- **WHAT THE TASK ASKS**: Find the word "objects" in the listing; pull out each line holding it.

- **SOURCE MATERIAL**:
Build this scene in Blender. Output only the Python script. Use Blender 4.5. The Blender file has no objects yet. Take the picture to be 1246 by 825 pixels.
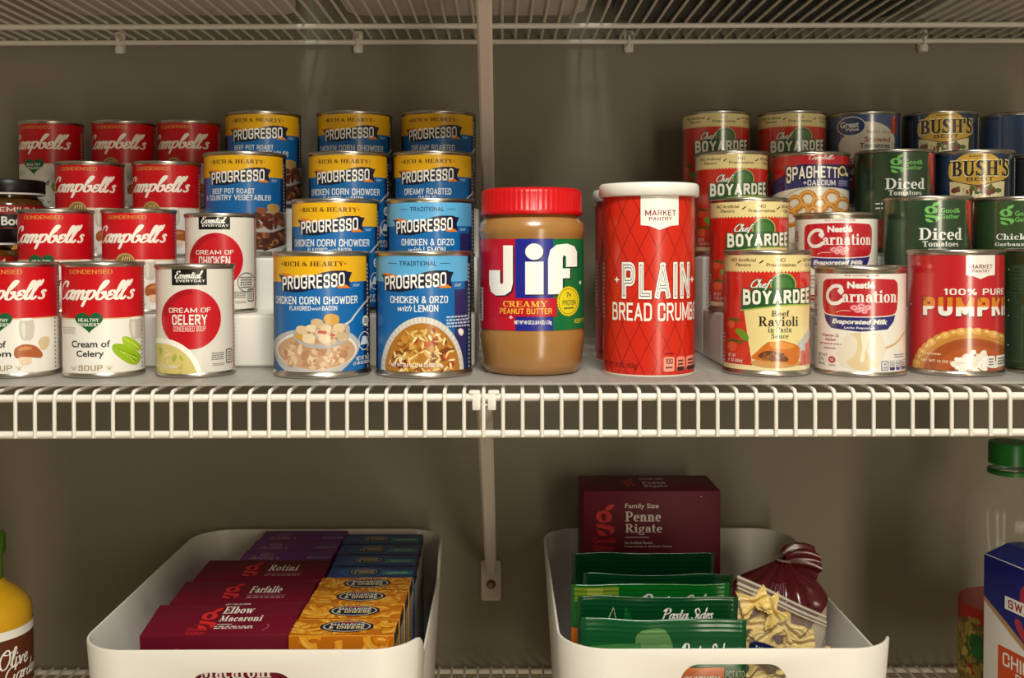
import bpy, bmesh, math, random
from math import sin, cos, pi, asin, atan2, sqrt, radians
from mathutils import Vector, Matrix
from mathutils.geometry import tessellate_polygon
random.seed(7)
SC = bpy.context.scene
COL = SC.collection
MM = 0.001
ZS = 1.25            # the can shelf stands 1.25 m above the floor; lengths below are millimetres measured from its top

# ------------------------------------------------------------------ materials
def lin(c):
    return tuple((v / 12.92 if v <= .04045 else ((v + .055) / 1.055) ** 2.4) for v in (x / 255 for x in c)) + (1,)
MATS = {}
def mat(rgb, rough=.42, metal=0, coat=0, spec=.5, name=None, alpha=1, trans=0, bump=0, bscale=300, vary=0, ior=1.45):
    key = (tuple(rgb), rough, metal, coat, spec, alpha, trans, bump, bscale, vary)
    if key in MATS: return MATS[key]
    m = bpy.data.materials.new(name or 'paint_%02x%02x%02x' % tuple(int(v) for v in rgb))
    m.use_nodes = True
    nt = m.node_tree; b = nt.nodes['Principled BSDF']
    b.inputs['Base Color'].default_value = lin(rgb)
    b.inputs['Roughness'].default_value = rough
    b.inputs['Metallic'].default_value = metal
    b.inputs['Coat Weight'].default_value = coat
    b.inputs['Coat Roughness'].default_value = .17
    b.inputs['Coat IOR'].default_value = 1.85 if coat >= .9 else 1.5
    b.inputs['Specular IOR Level'].default_value = spec
    b.inputs['Alpha'].default_value = alpha
    b.inputs['Transmission Weight'].default_value = trans
    b.inputs['IOR'].default_value = ior
    if bump or vary:
        tc = nt.nodes.new('ShaderNodeTexCoord'); nz = nt.nodes.new('ShaderNodeTexNoise')
        nz.inputs['Scale'].default_value = bscale; nz.inputs['Detail'].default_value = 4
        nt.links.new(tc.outputs['Object'], nz.inputs['Vector'])
        if bump:
            bp = nt.nodes.new('ShaderNodeBump'); bp.inputs['Strength'].default_value = bump; bp.inputs['Distance'].default_value = .001
            nt.links.new(nz.outputs['Fac'], bp.inputs['Height']); nt.links.new(bp.outputs['Normal'], b.inputs['Normal'])
        if vary:
            mx = nt.nodes.new('ShaderNodeMix'); mx.data_type = 'RGBA'
            mx.inputs[6].default_value = tuple(v * (1 - vary) for v in lin(rgb)[:3]) + (1,)
            mx.inputs[7].default_value = tuple(min(1, v * (1 + vary)) for v in lin(rgb)[:3]) + (1,)
            nt.links.new(nz.outputs['Fac'], mx.inputs[0]); nt.links.new(mx.outputs[2], b.inputs['Base Color'])
    MATS[key] = m
    return m

# ------------------------------------------------------------------ objects
def thing(name, label, cat, loc=(0, 0, 0), rz=0, group=None, rx=0):
    o = bpy.data.objects.new(name, None); COL.objects.link(o)
    o.empty_display_size = .02
    o.location = (loc[0] * MM, loc[1] * MM, loc[2] * MM + ZS)
    o.rotation_euler = (radians(rx), 0, radians(rz))
    o['label'] = label; o['category'] = cat
    if group: o['group'] = group
    return o
def tag(o, label, cat, group=None):
    o['label'] = label; o['category'] = cat
    if group: o['group'] = group
    return o
def put(name, me, parent=None, loc=None, rz=0):
    o = bpy.data.objects.new(name, me); COL.objects.link(o)
    if parent: o.parent = parent
    elif loc is None: o.location = (0, 0, ZS)
    if loc is not None:
        o.location = (loc[0] * MM, loc[1] * MM, loc[2] * MM + (0 if parent else ZS))
    if rz: o.rotation_euler = (0, 0, radians(rz))
    return o
def struct(name, me):
    o = bpy.data.objects.new(name, me); COL.objects.link(o); o['kind'] = 'structure'; return o
def mesh(verts, faces, mats, fm=None, smooth=True, normals=None, angle=None):
    me = bpy.data.meshes.new('m')
    me.from_pydata([(v[0] * MM, v[1] * MM, v[2] * MM) for v in verts], [], faces)
    for m in (mats if isinstance(mats, (list, tuple)) else [mats]): me.materials.append(m)
    if fm: me.polygons.foreach_set('material_index', fm)
    me.polygons.foreach_set('use_smooth', [bool(smooth)] * len(me.polygons))
    me.update()
    if normals: me.normals_split_custom_set_from_vertices(normals)
    elif smooth and angle:
        me.set_sharp_from_angle(angle=radians(angle))
    return me
class MB:
    """collects shapes for one mesh"""
    def __init__(s): s.v = []; s.f = []; s.m = []
    def add(s, vs, fs, mi=0):
        o = len(s.v); s.v += [tuple(v) for v in vs]; s.f += [tuple(i + o for i in f) for f in fs]; s.m += [mi] * len(fs); return s
    def lathe(s, prof, n=64, mod=None, mi=0, c=(0, 0, 0)):
        vs = []; fs = []; k = len(prof)
        for j in range(n):
            a = 2 * pi * j / n
            for i, (r, z) in enumerate(prof):
                rr = r * (mod(a, r, z) if mod else 1)
                vs.append((c[0] + rr * cos(a), c[1] + rr * sin(a), c[2] + z))
        for j in range(n):
            j2 = (j + 1) % n
            for i in range(k - 1):
                a, b, cc, d = j * k + i, j2 * k + i, j2 * k + i + 1, j * k + i + 1
                if prof[i][0] < 1e-6: fs.append((a, cc, d))
                elif prof[i + 1][0] < 1e-6: fs.append((a, b, d))
                else: fs.append((a, b, cc, d))
        return s.add(vs, fs, mi)
    def tube(s, pts, r, n=8, mi=0, cap=True):
        pts = [Vector(p) for p in pts]; vs = []; fs = []
        t0 = (pts[1] - pts[0]).normalized()
        up = Vector((0, 0, 1)) if abs(t0.z) < .9 else Vector((1, 0, 0))
        nrm = t0.cross(up).normalized()
        for i, p in enumerate(pts):
            t = (pts[min(i + 1, len(pts) - 1)] - pts[max(i - 1, 0)]).normalized()
            nrm = (nrm - t * nrm.dot(t)).normalized(); bn = t.cross(nrm)
            rr = r[i] if isinstance(r, (list, tuple)) else r
            for j in range(n):
                a = 2 * pi * j / n; vs.append(p + nrm * cos(a) * rr + bn * sin(a) * rr)
        for i in range(len(pts) - 1):
            for j in range(n):
                fs.append((i * n + j, i * n + (j + 1) % n, (i + 1) * n + (j + 1) % n, (i + 1) * n + j))
        if cap:
            fs.append(tuple(range(n - 1, -1, -1))); fs.append(tuple((len(pts) - 1) * n + j for j in range(n)))
        return s.add(vs, fs, mi)
    def box(s, x0, x1, y0, y1, z0, z1, bev=0, seg=2, mi=0, mx=None):
        bm = bmesh.new(); bmesh.ops.create_cube(bm, size=1)
        for v in bm.verts:
            v.co = Vector(((x0 + x1) / 2 + v.co.x * (x1 - x0), (y0 + y1) / 2 + v.co.y * (y1 - y0), (z0 + z1) / 2 + v.co.z * (z1 - z0)))
        if bev: bmesh.ops.bevel(bm, geom=bm.edges[:], offset=bev, segments=seg, affect='EDGES', profile=.5)
        bm.verts.index_update()
        vs = [mx @ v.co if mx else v.co.copy() for v in bm.verts]; fs = [[v.index for v in f.verts] for f in bm.faces]
        bm.free(); return s.add(vs, fs, mi)
    def grid(s, fn, nu, nv, mi=0, wrap=False):
        vs = [fn(i / nu, j / nv) for j in range(nv + 1) for i in range(nu + (0 if wrap else 1))]
        w = nu if wrap else nu + 1
        fs = [(j * w + i, j * w + (i + 1) % w, (j + 1) * w + (i + 1) % w, (j + 1) * w + i) for j in range(nv) for i in range(nu)]
        return s.add(vs, fs, mi)
    def mesh(s, mats, smooth=True, angle=40):
        return mesh(s.v, s.f, mats, s.m, smooth, angle=angle)

# ------------------------------------------------------------------ flat artwork: triangles in millimetres, later laid on a surface
def smoothline(p, n=5, closed=False):
    out = []; L = len(p)
    rng = range(L) if closed else range(L - 1)
    for i in rng:
        if closed: a, b, c, d = p[i - 1], p[i], p[(i + 1) % L], p[(i + 2) % L]
        else: a, b, c, d = p[max(i - 1, 0)], p[i], p[i + 1], p[min(i + 2, L - 1)]
        for k in range(n):
            t = k / n; t2 = t * t; t3 = t2 * t
            out.append(tuple(.5 * (2 * b[q] + (c[q] - a[q]) * t + (2 * a[q] - 5 * b[q] + 4 * c[q] - d[q]) * t2 + (3 * b[q] - a[q] - 3 * c[q] + d[q]) * t3) for q in (0, 1)))
    if not closed: out.append(tuple(p[-1]))
    return out
def tess(loops):
    pts = [p for l in loops for p in l]
    tr = tessellate_polygon([[Vector((x, y, 0)) for x, y in l] for l in loops])
    return [(pts[a], pts[b], pts[c]) for a, b, c in tr]
def ell(cx, cy, rx, ry, n=28, a0=0, a1=2 * pi, rot=0):
    full = abs(a1 - a0) > 6.28
    k = n if full else n + 1
    out = []
    for i in range(k):
        a = a0 + (a1 - a0) * i / n; x, y = rx * cos(a), ry * sin(a)
        out.append((cx + x * cos(rot) - y * sin(rot), cy + x * sin(rot) + y * cos(rot)))
    return out
def fan(poly):
    return [(poly[0], poly[i], poly[i + 1]) for i in range(1, len(poly) - 1)]
def ribbon(pts, w, caps=True):
    """w: a width or a list of widths, one per point"""
    tr = []; L = len(pts); side = []
    for i, p in enumerate(pts):
        a, b = pts[max(i - 1, 0)], pts[min(i + 1, L - 1)]
        dx, dy = b[0] - a[0], b[1] - a[1]; d = sqrt(dx * dx + dy * dy) or 1
        ww = (w[i] if isinstance(w, list) else w) / 2
        side.append(((p[0] - dy / d * ww, p[1] + dx / d * ww), (p[0] + dy / d * ww, p[1] - dx / d * ww)))
    for i in range(L - 1):
        (a, b), (c, d) = side[i], side[i + 1]
        tr += [(a, b, d), (a, d, c)]
    if caps:
        for i in (0, L - 1):
            ww = (w[i] if isinstance(w, list) else w) / 2
            tr += fan(ell(pts[i][0], pts[i][1], ww, ww, 10))
    return tr
_FC = {}
def sans(s, bold=0.0, sp=1.0):
    key = (s, bold, sp)
    if key not in _FC:
        cu = bpy.data.curves.new('t', 'FONT'); cu.body = s; cu.size = 1; cu.offset = bold; cu.resolution_u = 3; cu.fill_mode = 'FRONT'; cu.space_character = sp
        o = bpy.data.objects.new('t', cu); COL.objects.link(o)
        dg = bpy.context.evaluated_depsgraph_get(); me = o.evaluated_get(dg).to_mesh()
        me.calc_loop_triangles(); vs = [(v.co.x, v.co.y) for v in me.vertices]
        _FC[key] = [tuple(vs[i] for i in t.vertices) for t in me.loop_triangles]
        bpy.data.objects.remove(o); bpy.data.curves.remove(cu)
    return _FC[key]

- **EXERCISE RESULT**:
Build this scene in Blender. Output only the Python script. Use Blender 4.5. The Blender file has no objects yet. Take the picture to be 1246 by 825 pixels.
# ------------------------------------------------------------------ objects
    o = bpy.data.objects.new(name, None); COL.objects.link(o)
    o = bpy.data.objects.new(name, me); COL.objects.link(o)
    o = bpy.data.objects.new(name, me); COL.objects.link(o); o['kind'] = 'structure'; return o
        o = bpy.data.objects.new('t', cu); COL.objects.link(o)
        bpy.data.objects.remove(o); bpy.data.curves.remove(cu)